**Task requirements**
Write out each line of the listing as it stands, without the images.

**Collected data**

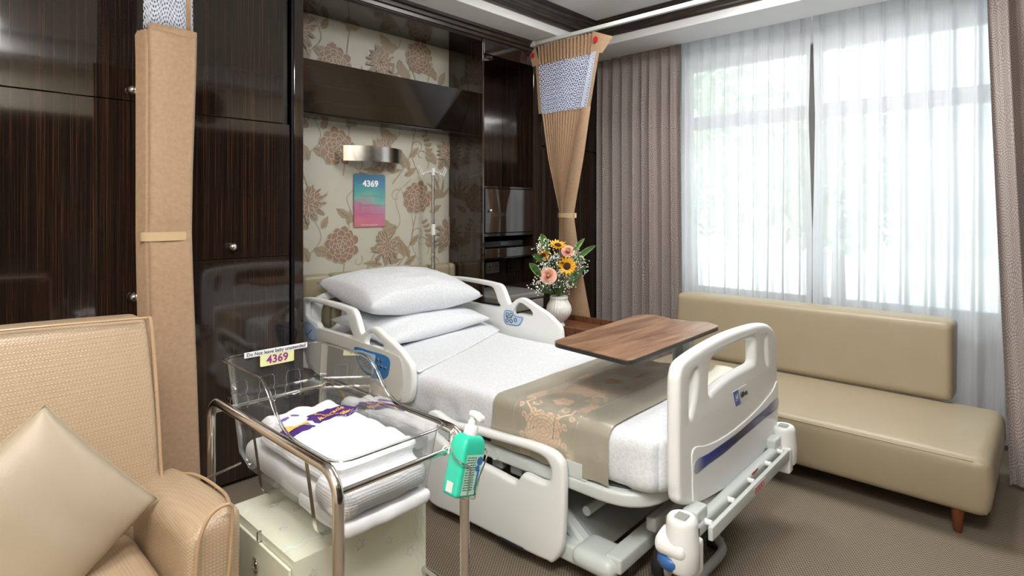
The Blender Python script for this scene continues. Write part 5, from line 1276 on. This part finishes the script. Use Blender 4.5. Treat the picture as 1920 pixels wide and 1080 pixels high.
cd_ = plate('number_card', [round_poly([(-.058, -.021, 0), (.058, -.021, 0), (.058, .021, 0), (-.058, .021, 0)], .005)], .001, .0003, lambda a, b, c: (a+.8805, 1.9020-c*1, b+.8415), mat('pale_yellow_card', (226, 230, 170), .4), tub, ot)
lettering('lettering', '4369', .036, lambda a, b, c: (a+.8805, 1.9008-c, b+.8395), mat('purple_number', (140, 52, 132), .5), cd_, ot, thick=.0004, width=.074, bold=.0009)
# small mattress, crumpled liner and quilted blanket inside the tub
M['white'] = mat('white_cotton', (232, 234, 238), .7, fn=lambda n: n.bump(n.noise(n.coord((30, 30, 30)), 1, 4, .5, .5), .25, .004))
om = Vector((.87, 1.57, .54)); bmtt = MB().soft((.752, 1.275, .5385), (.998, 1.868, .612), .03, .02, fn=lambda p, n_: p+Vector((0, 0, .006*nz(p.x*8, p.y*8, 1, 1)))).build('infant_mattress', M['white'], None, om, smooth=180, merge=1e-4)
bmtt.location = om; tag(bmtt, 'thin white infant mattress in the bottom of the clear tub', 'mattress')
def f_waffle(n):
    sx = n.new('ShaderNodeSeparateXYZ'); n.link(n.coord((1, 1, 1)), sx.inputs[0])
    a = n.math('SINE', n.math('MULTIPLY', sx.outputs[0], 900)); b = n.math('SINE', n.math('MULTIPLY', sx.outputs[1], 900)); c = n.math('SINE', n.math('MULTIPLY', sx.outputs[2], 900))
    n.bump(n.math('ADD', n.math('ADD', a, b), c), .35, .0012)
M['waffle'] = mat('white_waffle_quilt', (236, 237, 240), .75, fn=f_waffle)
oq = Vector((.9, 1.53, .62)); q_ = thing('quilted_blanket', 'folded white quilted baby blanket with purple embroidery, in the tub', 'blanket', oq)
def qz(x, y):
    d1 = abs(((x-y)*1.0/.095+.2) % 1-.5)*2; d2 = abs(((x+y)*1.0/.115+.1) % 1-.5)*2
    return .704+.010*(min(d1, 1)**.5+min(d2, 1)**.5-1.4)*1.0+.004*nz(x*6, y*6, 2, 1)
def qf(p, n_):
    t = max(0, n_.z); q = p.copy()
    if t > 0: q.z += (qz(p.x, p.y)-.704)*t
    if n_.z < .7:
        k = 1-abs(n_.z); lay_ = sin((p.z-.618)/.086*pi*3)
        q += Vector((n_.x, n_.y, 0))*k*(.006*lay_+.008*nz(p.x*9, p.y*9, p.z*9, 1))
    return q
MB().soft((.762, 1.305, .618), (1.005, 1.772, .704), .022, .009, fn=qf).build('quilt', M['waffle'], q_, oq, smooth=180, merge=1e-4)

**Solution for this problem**
The Blender Python script for this scene continues. Write part 5, from line 1276 on. This part finishes the script. Use Blender 4.5. Treat the picture as 1920 pixels wide and 1080 pixels high.
cd_ = plate('number_card', [round_poly([(-.058, -.021, 0), (.058, -.021, 0), (.058, .021, 0), (-.058, .021, 0)], .005)], .001, .0003, lambda a, b, c: (a+.8805, 1.9020-c*1, b+.8415), mat('pale_yellow_card', (226, 230, 170), .4), tub, ot)
lettering('lettering', '4369', .036, lambda a, b, c: (a+.8805, 1.9008-c, b+.8395), mat('purple_number', (140, 52, 132), .5), cd_, ot, thick=.0004, width=.074, bold=.0009)
# small mattress, crumpled liner and quilted blanket inside the tub
M['white'] = mat('white_cotton', (232, 234, 238), .7, fn=lambda n: n.bump(n.noise(n.coord((30, 30, 30)), 1, 4, .5, .5), .25, .004))
om = Vector((.87, 1.57, .54)); bmtt = MB().soft((.752, 1.275, .5385), (.998, 1.868, .612), .03, .02, fn=lambda p, n_: p+Vector((0, 0, .006*nz(p.x*8, p.y*8, 1, 1)))).build('infant_mattress', M['white'], None, om, smooth=180, merge=1e-4)
bmtt.location = om; tag(bmtt, 'thin white infant mattress in the bottom of the clear tub', 'mattress')
def f_waffle(n):
    sx = n.new('ShaderNodeSeparateXYZ'); n.link(n.coord((1, 1, 1)), sx.inputs[0])
    a = n.math('SINE', n.math('MULTIPLY', sx.outputs[0], 900)); b = n.math('SINE', n.math('MULTIPLY', sx.outputs[1], 900)); c = n.math('SINE', n.math('MULTIPLY', sx.outputs[2], 900))
    n.bump(n.math('ADD', n.math('ADD', a, b), c), .35, .0012)
M['waffle'] = mat('white_waffle_quilt', (236, 237, 240), .75, fn=f_waffle)
oq = Vector((.9, 1.53, .62)); q_ = thing('quilted_blanket', 'folded white quilted baby blanket with purple embroidery, in the tub', 'blanket', oq)
def qz(x, y):
    d1 = abs(((x-y)*1.0/.095+.2) % 1-.5)*2; d2 = abs(((x+y)*1.0/.115+.1) % 1-.5)*2
    return .704+.010*(min(d1, 1)**.5+min(d2, 1)**.5-1.4)*1.0+.004*nz(x*6, y*6, 2, 1)
def qf(p, n_):
    t = max(0, n_.z); q = p.copy()
    if t > 0: q.z += (qz(p.x, p.y)-.704)*t
    if n_.z < .7:
        k = 1-abs(n_.z); lay_ = sin((p.z-.618)/.086*pi*3)
        q += Vector((n_.x, n_.y, 0))*k*(.006*lay_+.008*nz(p.x*9, p.y*9, p.z*9, 1))
    return q
MB().soft((.762, 1.305, .618), (1.005, 1.772, .704), .022, .009, fn=qf).build('quilt', M['waffle'], q_, oq, smooth=180, merge=1e-4)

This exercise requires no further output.